:: DATASET EXCERPT

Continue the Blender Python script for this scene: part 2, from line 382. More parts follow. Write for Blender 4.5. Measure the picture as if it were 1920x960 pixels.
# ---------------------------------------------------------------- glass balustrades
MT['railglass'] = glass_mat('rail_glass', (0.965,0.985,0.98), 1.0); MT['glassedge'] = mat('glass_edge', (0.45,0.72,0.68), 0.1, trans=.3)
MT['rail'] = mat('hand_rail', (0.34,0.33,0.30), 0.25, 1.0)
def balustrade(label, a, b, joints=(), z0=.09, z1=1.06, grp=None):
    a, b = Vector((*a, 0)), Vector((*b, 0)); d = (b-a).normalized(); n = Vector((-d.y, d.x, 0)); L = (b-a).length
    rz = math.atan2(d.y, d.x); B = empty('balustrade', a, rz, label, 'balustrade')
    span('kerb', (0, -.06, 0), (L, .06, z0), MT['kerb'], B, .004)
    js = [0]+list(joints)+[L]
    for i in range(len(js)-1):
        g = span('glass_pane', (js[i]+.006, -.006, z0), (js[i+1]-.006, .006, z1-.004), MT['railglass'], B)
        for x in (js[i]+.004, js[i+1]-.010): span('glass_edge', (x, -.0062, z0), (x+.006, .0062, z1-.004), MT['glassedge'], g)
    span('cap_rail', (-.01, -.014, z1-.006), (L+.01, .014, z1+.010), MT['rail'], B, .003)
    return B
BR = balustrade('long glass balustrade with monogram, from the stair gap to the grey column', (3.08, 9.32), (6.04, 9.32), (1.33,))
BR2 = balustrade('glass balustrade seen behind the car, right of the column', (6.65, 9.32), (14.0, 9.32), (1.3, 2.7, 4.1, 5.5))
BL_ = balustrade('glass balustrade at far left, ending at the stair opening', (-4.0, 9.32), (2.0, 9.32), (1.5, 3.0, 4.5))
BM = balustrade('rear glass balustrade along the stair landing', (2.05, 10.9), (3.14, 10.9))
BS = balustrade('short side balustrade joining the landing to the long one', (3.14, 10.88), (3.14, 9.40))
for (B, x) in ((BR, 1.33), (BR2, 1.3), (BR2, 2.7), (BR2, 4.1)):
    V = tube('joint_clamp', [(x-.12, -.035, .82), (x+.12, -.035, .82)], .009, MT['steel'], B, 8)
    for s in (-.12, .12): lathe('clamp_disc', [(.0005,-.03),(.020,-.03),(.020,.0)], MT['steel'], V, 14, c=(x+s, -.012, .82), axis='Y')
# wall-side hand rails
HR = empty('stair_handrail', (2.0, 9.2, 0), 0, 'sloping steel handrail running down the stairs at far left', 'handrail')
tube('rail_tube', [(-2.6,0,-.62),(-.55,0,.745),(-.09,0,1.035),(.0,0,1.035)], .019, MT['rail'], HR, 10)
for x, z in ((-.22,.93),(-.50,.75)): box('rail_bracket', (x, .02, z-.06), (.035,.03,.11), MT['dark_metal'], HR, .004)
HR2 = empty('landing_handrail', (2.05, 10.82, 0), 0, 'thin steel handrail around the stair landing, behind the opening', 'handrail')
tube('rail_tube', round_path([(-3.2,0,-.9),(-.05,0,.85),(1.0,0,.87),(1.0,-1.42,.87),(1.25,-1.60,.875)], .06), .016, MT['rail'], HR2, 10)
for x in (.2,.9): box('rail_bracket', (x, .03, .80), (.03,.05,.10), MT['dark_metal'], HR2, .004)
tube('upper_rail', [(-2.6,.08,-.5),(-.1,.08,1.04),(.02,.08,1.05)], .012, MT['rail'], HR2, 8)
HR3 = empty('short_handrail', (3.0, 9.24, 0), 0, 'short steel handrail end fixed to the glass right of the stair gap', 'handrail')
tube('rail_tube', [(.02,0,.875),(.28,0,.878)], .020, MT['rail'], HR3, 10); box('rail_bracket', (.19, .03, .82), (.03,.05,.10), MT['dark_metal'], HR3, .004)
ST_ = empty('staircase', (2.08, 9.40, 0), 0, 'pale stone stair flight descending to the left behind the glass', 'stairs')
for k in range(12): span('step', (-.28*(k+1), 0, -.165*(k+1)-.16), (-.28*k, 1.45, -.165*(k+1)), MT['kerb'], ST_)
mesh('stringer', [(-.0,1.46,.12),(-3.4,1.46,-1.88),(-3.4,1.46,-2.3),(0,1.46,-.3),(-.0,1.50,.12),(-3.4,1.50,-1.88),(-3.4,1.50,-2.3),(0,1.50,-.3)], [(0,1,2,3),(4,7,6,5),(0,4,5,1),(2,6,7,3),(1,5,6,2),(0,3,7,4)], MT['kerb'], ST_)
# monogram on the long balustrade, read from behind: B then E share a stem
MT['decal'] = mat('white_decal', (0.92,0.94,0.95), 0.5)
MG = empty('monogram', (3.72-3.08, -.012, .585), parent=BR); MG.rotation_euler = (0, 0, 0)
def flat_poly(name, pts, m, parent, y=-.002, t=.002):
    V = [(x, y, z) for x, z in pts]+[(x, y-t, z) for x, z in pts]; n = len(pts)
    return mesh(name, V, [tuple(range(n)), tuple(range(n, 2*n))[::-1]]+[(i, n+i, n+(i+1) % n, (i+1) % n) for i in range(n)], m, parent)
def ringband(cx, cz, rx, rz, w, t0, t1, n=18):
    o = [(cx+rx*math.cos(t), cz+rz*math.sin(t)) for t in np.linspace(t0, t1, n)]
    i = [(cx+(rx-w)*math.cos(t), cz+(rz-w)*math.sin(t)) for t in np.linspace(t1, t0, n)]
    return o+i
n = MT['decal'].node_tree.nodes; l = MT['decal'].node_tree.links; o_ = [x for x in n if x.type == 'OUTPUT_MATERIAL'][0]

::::

DIRECTION: Copy out the material word for word and line for line.

SOLUTION BELOW:
Continue the Blender Python script for this scene: part 2, from line 382. More parts follow. Write for Blender 4.5. Measure the picture as if it were 1920x960 pixels.
# ---------------------------------------------------------------- glass balustrades
MT['railglass'] = glass_mat('rail_glass', (0.965,0.985,0.98), 1.0); MT['glassedge'] = mat('glass_edge', (0.45,0.72,0.68), 0.1, trans=.3)
MT['rail'] = mat('hand_rail', (0.34,0.33,0.30), 0.25, 1.0)
def balustrade(label, a, b, joints=(), z0=.09, z1=1.06, grp=None):
    a, b = Vector((*a, 0)), Vector((*b, 0)); d = (b-a).normalized(); n = Vector((-d.y, d.x, 0)); L = (b-a).length
    rz = math.atan2(d.y, d.x); B = empty('balustrade', a, rz, label, 'balustrade')
    span('kerb', (0, -.06, 0), (L, .06, z0), MT['kerb'], B, .004)
    js = [0]+list(joints)+[L]
    for i in range(len(js)-1):
        g = span('glass_pane', (js[i]+.006, -.006, z0), (js[i+1]-.006, .006, z1-.004), MT['railglass'], B)
        for x in (js[i]+.004, js[i+1]-.010): span('glass_edge', (x, -.0062, z0), (x+.006, .0062, z1-.004), MT['glassedge'], g)
    span('cap_rail', (-.01, -.014, z1-.006), (L+.01, .014, z1+.010), MT['rail'], B, .003)
    return B
BR = balustrade('long glass balustrade with monogram, from the stair gap to the grey column', (3.08, 9.32), (6.04, 9.32), (1.33,))
BR2 = balustrade('glass balustrade seen behind the car, right of the column', (6.65, 9.32), (14.0, 9.32), (1.3, 2.7, 4.1, 5.5))
BL_ = balustrade('glass balustrade at far left, ending at the stair opening', (-4.0, 9.32), (2.0, 9.32), (1.5, 3.0, 4.5))
BM = balustrade('rear glass balustrade along the stair landing', (2.05, 10.9), (3.14, 10.9))
BS = balustrade('short side balustrade joining the landing to the long one', (3.14, 10.88), (3.14, 9.40))
for (B, x) in ((BR, 1.33), (BR2, 1.3), (BR2, 2.7), (BR2, 4.1)):
    V = tube('joint_clamp', [(x-.12, -.035, .82), (x+.12, -.035, .82)], .009, MT['steel'], B, 8)
    for s in (-.12, .12): lathe('clamp_disc', [(.0005,-.03),(.020,-.03),(.020,.0)], MT['steel'], V, 14, c=(x+s, -.012, .82), axis='Y')
# wall-side hand rails
HR = empty('stair_handrail', (2.0, 9.2, 0), 0, 'sloping steel handrail running down the stairs at far left', 'handrail')
tube('rail_tube', [(-2.6,0,-.62),(-.55,0,.745),(-.09,0,1.035),(.0,0,1.035)], .019, MT['rail'], HR, 10)
for x, z in ((-.22,.93),(-.50,.75)): box('rail_bracket', (x, .02, z-.06), (.035,.03,.11), MT['dark_metal'], HR, .004)
HR2 = empty('landing_handrail', (2.05, 10.82, 0), 0, 'thin steel handrail around the stair landing, behind the opening', 'handrail')
tube('rail_tube', round_path([(-3.2,0,-.9),(-.05,0,.85),(1.0,0,.87),(1.0,-1.42,.87),(1.25,-1.60,.875)], .06), .016, MT['rail'], HR2, 10)
for x in (.2,.9): box('rail_bracket', (x, .03, .80), (.03,.05,.10), MT['dark_metal'], HR2, .004)
tube('upper_rail', [(-2.6,.08,-.5),(-.1,.08,1.04),(.02,.08,1.05)], .012, MT['rail'], HR2, 8)
HR3 = empty('short_handrail', (3.0, 9.24, 0), 0, 'short steel handrail end fixed to the glass right of the stair gap', 'handrail')
tube('rail_tube', [(.02,0,.875),(.28,0,.878)], .020, MT['rail'], HR3, 10); box('rail_bracket', (.19, .03, .82), (.03,.05,.10), MT['dark_metal'], HR3, .004)
ST_ = empty('staircase', (2.08, 9.40, 0), 0, 'pale stone stair flight descending to the left behind the glass', 'stairs')
for k in range(12): span('step', (-.28*(k+1), 0, -.165*(k+1)-.16), (-.28*k, 1.45, -.165*(k+1)), MT['kerb'], ST_)
mesh('stringer', [(-.0,1.46,.12),(-3.4,1.46,-1.88),(-3.4,1.46,-2.3),(0,1.46,-.3),(-.0,1.50,.12),(-3.4,1.50,-1.88),(-3.4,1.50,-2.3),(0,1.50,-.3)], [(0,1,2,3),(4,7,6,5),(0,4,5,1),(2,6,7,3),(1,5,6,2),(0,3,7,4)], MT['kerb'], ST_)
# monogram on the long balustrade, read from behind: B then E share a stem
MT['decal'] = mat('white_decal', (0.92,0.94,0.95), 0.5)
MG = empty('monogram', (3.72-3.08, -.012, .585), parent=BR); MG.rotation_euler = (0, 0, 0)
def flat_poly(name, pts, m, parent, y=-.002, t=.002):
    V = [(x, y, z) for x, z in pts]+[(x, y-t, z) for x, z in pts]; n = len(pts)
    return mesh(name, V, [tuple(range(n)), tuple(range(n, 2*n))[::-1]]+[(i, n+i, n+(i+1) % n, (i+1) % n) for i in range(n)], m, parent)
def ringband(cx, cz, rx, rz, w, t0, t1, n=18):
    o = [(cx+rx*math.cos(t), cz+rz*math.sin(t)) for t in np.linspace(t0, t1, n)]
    i = [(cx+(rx-w)*math.cos(t), cz+(rz-w)*math.sin(t)) for t in np.linspace(t1, t0, n)]
    return o+i
n = MT['decal'].node_tree.nodes; l = MT['decal'].node_tree.links; o_ = [x for x in n if x.type == 'OUTPUT_MATERIAL'][0]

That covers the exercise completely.